I was expecting a bigger reaction when I took my two-year-old daughter inside the belly of a 60-foot-long sperm whale named Conny.
To be clear, she didn’t like it.
But, she was still reeling from the horror of being approached by Mr. Peanut in front of Oscar Meyer’s Weinermobile so it’s understandable that it jarred her moving so suddenly from broad daylight into the sort of darkness you’d expect inside a 60-foot whale’s belly.
She much preferred the whale replica’s outside where she happily pretended to brush his teeth.
I told her she was brushing the teeth of the largest toothed-animal in the world but that didn’t impress her nearly as much as the gravel she was busy forcing into his mouth.
Poets and spiritualists encourage us to view life through the eyes of the child. Days like this must seem strange when there’s a man-sized peanut twirling a cane between a 60-foot whale and an RV-sized hot dog.
Especially when you think that dancing peanut is a snowman because he’s wearing a top hat.
Though she didn’t care for being inside the whale’s belly, Jonah and Pinnochio teach us that is where transformative experiences happen.
This was a transformational moment for me. It wasn’t my first time inside Conny.
In fact, I used to run through him screaming and laughing as loud as I could with my two brothers, which Mom encouraged to help us burn off energy after the car ride to The Children’s Museum in West Hartford.
Whales have a special place in Connecticut-born hearts. Fudgie the Whale (a popular ice cream cake from Carvel) was as big a presence in my childhood as Mickey Mouse or Big Bird.
And, of course, we had The Hartford Whalers: a National Hockey League team that was ripped away from us in 1997 even after the people rallied together to meet the villainous owner’s insanely high demands to save it.
Peter Karmanos was his name. I didn’t have to Google it because he was nefarious for a brief blip in the 1990s before fizzling out, much like David Koresh or Kevin Federline.
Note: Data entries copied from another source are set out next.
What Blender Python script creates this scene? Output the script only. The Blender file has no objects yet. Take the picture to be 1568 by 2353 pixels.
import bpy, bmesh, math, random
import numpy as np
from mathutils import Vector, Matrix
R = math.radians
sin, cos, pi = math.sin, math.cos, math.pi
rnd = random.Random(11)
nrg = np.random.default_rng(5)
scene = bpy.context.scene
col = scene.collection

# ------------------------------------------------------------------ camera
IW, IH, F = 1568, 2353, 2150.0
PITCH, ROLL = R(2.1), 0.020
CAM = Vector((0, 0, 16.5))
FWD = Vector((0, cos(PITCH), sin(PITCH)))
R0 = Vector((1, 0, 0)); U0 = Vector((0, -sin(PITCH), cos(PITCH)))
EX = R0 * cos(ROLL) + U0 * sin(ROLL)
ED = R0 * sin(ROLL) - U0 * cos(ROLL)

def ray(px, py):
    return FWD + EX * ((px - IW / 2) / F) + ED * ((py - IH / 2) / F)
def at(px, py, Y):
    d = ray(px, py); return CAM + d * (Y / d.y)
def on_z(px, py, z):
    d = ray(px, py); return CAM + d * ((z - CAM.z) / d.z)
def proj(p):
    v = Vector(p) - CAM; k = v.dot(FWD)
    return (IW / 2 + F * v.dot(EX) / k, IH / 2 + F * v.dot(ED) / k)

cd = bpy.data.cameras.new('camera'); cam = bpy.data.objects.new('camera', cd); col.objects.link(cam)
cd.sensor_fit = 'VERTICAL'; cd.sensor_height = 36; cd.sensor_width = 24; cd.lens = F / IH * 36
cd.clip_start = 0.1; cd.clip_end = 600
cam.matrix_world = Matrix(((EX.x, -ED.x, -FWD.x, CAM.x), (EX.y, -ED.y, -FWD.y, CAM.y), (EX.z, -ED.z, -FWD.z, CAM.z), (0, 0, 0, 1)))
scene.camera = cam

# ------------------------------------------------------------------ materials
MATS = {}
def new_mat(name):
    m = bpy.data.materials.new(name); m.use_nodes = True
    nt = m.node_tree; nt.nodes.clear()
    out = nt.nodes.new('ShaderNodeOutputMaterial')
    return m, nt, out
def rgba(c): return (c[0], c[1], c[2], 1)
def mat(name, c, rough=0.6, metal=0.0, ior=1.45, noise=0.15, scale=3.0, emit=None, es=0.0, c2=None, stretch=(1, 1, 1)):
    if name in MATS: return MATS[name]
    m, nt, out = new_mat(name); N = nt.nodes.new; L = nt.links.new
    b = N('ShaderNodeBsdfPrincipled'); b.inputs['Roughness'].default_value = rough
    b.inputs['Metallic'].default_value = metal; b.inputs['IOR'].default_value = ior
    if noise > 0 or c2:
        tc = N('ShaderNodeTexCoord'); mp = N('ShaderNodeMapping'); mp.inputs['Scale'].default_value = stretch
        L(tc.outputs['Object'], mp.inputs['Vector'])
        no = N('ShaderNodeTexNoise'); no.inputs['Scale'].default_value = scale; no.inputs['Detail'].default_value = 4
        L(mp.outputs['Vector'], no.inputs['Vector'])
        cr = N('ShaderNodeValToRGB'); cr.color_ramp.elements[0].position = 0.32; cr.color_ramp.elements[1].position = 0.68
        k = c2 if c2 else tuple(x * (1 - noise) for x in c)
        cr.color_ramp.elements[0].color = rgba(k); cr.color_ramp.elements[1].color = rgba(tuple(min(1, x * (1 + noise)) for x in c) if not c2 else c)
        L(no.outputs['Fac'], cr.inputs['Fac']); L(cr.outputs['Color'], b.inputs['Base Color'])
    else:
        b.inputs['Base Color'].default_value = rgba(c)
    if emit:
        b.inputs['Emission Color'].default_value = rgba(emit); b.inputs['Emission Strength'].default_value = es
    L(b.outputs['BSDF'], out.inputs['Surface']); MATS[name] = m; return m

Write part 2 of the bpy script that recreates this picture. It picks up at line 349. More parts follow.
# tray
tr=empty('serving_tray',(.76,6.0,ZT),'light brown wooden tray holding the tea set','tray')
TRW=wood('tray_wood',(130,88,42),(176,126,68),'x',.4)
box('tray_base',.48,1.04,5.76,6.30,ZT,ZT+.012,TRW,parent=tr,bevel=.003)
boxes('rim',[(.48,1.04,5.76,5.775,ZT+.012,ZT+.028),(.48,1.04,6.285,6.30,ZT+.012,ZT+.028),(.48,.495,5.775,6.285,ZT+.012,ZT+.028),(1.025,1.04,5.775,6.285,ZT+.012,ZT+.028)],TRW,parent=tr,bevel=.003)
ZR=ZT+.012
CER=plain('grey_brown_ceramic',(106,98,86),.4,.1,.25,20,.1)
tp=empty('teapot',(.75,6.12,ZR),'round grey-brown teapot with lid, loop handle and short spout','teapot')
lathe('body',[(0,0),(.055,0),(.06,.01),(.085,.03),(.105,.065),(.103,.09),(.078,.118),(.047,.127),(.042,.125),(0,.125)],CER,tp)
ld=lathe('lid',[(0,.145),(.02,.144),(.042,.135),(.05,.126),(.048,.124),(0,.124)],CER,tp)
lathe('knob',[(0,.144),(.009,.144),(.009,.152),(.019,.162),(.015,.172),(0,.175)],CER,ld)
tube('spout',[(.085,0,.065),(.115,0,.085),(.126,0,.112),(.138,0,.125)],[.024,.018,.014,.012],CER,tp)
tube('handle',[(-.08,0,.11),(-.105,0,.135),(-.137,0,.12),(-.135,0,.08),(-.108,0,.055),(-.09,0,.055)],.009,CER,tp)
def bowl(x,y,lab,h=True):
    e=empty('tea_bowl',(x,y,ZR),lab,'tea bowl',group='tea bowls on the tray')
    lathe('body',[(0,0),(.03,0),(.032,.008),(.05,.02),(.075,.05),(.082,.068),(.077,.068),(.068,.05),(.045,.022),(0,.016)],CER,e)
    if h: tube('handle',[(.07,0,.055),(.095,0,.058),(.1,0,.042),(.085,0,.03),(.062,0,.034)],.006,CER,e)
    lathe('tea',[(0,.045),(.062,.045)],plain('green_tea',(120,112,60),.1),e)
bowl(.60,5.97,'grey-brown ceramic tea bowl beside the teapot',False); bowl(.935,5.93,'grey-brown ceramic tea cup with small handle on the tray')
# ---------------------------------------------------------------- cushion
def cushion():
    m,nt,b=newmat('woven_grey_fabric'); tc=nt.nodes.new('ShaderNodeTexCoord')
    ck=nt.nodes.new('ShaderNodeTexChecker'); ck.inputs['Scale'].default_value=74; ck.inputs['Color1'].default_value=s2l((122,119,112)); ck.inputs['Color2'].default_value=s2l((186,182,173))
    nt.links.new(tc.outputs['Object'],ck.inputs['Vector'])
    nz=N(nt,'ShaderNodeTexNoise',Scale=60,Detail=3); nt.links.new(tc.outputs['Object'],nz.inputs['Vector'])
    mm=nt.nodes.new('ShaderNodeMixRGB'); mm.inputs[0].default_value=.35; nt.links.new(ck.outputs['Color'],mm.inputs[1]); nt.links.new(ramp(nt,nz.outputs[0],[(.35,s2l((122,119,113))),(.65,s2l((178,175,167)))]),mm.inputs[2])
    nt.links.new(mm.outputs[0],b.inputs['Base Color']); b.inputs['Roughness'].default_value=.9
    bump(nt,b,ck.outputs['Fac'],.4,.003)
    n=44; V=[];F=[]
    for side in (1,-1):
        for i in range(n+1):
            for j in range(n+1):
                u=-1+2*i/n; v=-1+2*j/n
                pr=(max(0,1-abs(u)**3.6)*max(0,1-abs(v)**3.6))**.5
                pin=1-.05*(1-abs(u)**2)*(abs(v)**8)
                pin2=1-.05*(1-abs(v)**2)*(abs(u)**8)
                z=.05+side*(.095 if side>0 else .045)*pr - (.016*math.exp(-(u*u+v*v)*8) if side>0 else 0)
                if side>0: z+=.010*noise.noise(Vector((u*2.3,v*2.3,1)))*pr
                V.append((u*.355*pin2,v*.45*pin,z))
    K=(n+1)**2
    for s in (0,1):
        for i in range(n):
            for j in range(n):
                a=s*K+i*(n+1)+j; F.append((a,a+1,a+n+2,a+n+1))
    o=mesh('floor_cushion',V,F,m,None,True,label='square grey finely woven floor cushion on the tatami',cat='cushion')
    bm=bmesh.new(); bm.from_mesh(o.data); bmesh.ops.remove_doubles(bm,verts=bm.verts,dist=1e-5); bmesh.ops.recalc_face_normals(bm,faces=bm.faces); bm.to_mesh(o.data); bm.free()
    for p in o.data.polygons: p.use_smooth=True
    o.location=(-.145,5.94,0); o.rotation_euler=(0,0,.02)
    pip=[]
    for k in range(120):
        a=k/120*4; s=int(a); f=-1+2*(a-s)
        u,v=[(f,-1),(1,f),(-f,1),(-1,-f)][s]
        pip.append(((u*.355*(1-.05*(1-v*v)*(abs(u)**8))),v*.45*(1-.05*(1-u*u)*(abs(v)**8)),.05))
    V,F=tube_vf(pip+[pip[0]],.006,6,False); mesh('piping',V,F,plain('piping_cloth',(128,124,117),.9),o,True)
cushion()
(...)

The Whalers were named after the whale hunters who made New England and early America’s economy strong. The areas from Nantucket down to the Connecticut shore were once considered the Saudi Arabia of whale oil.
Whaling had such a big impact on Connecticut that we named the sperm whale our state animal, which is why Conny has been sitting outside The Children’s Museum for over 40 years as its most popular exhibit.
Looking at rescued Guinea Pigs and fossils is cool but it will never match the joy in my heart from hearing my own voice echo back from inside a whale.
I hope my kids learn to appreciate that same joy someday but the museum’s future is unclear.
The land’s owner (high-end prep school Kingswood Oxford) is publicly nudging the museum to vacate the valuable property directly across from a Whole Foods and the much-hyped Blue Back Square development.
It doesn’t take an archeologist to unearth the meaning when the school says the property sale, “would advance our strategic goals.”
I read that in The Hartford Courant, a paper far too familiar with the damage that often follows “strategic goals.”
Whalers are back in Connecticut but this time the creatures they’re looking to slowly bleed dry and strip for parts are our flagship enterprises.
In just the past month impassioned cries for help have sprung out from our capital city’s largest employer and from our newspaper of record (which holds the remarkable distinction of being the country’s longest continuously published newspaper).
Insurance company The Hartford fended off an unsolicited acquisition attempt from global insurer Chubb who released a statement saying it is, “disappointed that The Hartford chose not to engage in discussions regarding a strategic business combination.”
The bloodied water attracted other, more powerful hunters, like Allianz and Berkshire Hathaway.
Whalers keep firing as many harpoons as it takes to get the job done.
Meanwhile, The Hartford Courant is leaning on the legislature to fend off a hostile takeover by Alden Global Capital, a “cost-cutting hedge fund.” This comes AFTER shuttering their iconic newsroom and headquarters.
Economic whalers would be smart to learn the lessons of their far-manlier sea-faring predecessors: over-hunting in the name of profit has a drastic impact on once-vibrant areas and creates a cascade of unintended consequences.
Though it may take longer than it should (the United States didn’t outlaw whaling until 1971, just 5 years before Conny was built), the public will eventually catch on and rise up to defend our beautiful majestic creatures from an excess of greed. Whichever ones are left, at least.
Change is always jarring. Sea-faring whalers were the financial backbone of our colonies and now they’re mere relics. Hartford was a hockey town until it wasn’t. Insurance was its bread and butter when I came of age though that is slowly melting away.
As Jonah and Pinnochio taught us: transformative change comes from the belly of the beast. Though as my daughter knows, it’s dark inside.